# WORK INSTRUCTIONS
Starting from the top of the material, restate each line exactly until the line that contains "CAMX=-1.42; CAMZ=1.18", which is also copied. Pictures are excluded.

Start of PROVIDED MATERIAL

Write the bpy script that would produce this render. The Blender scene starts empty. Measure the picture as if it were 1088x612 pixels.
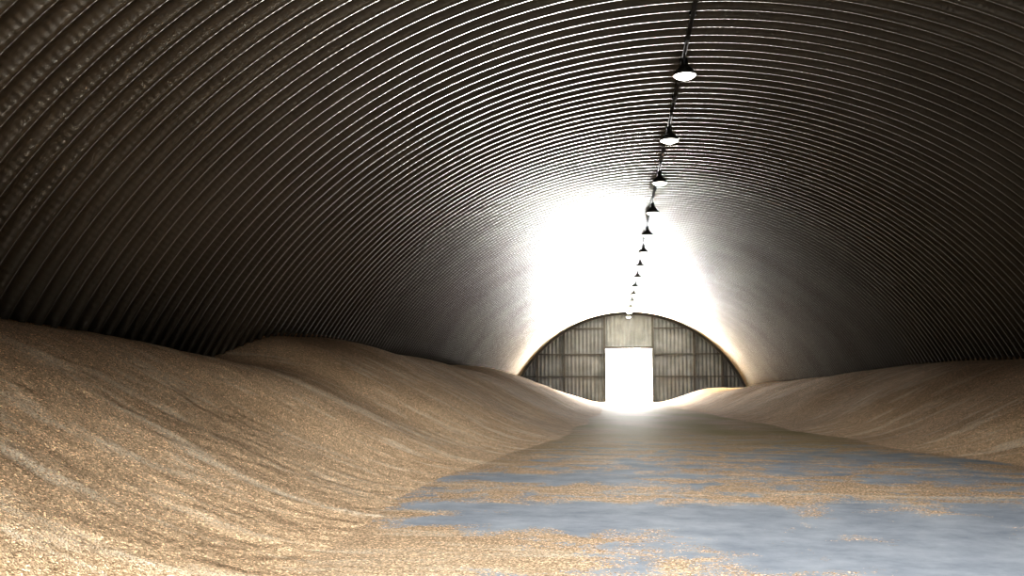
import bpy, math, random
from mathutils import Vector, noise
S=bpy.context.scene
R=10.45; ZC=-2.95; L0=-20.0; L1=79.0; PITCH=0.37
CAMX=-1.42; CAMZ=1.18

def link(o): S.collection.objects.link(o); return o
def mesh(name,v,f,mat=None,smooth=False,parent=None):
    m=bpy.data.meshes.new(name); m.from_pydata(v,[],f); m.update()
    if smooth: m.polygons.foreach_set('use_smooth',[True]*len(m.polygons))
    o=link(bpy.data.objects.new(name,m))
    if mat: m.materials.append(mat)
    if parent: o.parent=parent
    return o
def boxdata(boxes):
    v=[];f=[]
    for (x0,x1,y0,y1,z0,z1) in boxes:
        b=len(v)
        v+=[(x0,y0,z0),(x1,y0,z0),(x1,y1,z0),(x0,y1,z0),(x0,y0,z1),(x1,y0,z1),(x1,y1,z1),(x0,y1,z1)]
        f+=[tuple(b+i for i in q) for q in ((0,3,2,1),(4,5,6,7),(0,1,5,4),(1,2,6,5),(2,3,7,6),(3,0,4,7))]
    return v,f
class NT:
    def __init__(s,name):
        s.m=bpy.data.materials.new(name); s.m.use_nodes=True
        s.t=s.m.node_tree; s.b=s.t.nodes['Principled BSDF']
    def n(s,typ,**k):
        x=s.t.nodes.new(typ)
        for a,b in k.items():
            if a in x.inputs: x.inputs[a].default_value=b
            else: setattr(x,a,b)
        return x
    def l(s,a,b): s.t.links.new(a,b)
    def ramp(s,src,stops):
        r=s.n('ShaderNodeValToRGB'); e=r.color_ramp.elements
        while len(e)<len(stops): e.new(.5)
        for i,(p,c) in enumerate(stops):
            e[i].position=p; e[i].color=(*c,1) if len(c)==3 else c
        s.l(src,r.inputs[0]); return r
    def mix(s,fac,a,b,mode='MIX'):
        x=s.n('ShaderNodeMix',data_type='RGBA',blend_type=mode)
        for i,val in ((0,fac),(6,a),(7,b)):
            if hasattr(val,'links'): s.l(val,x.inputs[i])
            else: x.inputs[i].default_value=val if i==0 else (*val,1)
        return x.outputs[2]
    def madd(s,a,m,b):
        x=s.n('ShaderNodeMath',operation='MULTIPLY_ADD'); s.l(a,x.inputs[0]); x.inputs[1].default_value=m
        if hasattr(b,'links'): s.l(b,x.inputs[2])
        else: x.inputs[2].default_value=b
        return x.outputs[0]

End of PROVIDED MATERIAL

# ANSWER TO THE EXERCISE
Write the bpy script that would produce this render. The Blender scene starts empty. Measure the picture as if it were 1088x612 pixels.
import bpy, math, random
from mathutils import Vector, noise
S=bpy.context.scene
R=10.45; ZC=-2.95; L0=-20.0; L1=79.0; PITCH=0.37
CAMX=-1.42; CAMZ=1.18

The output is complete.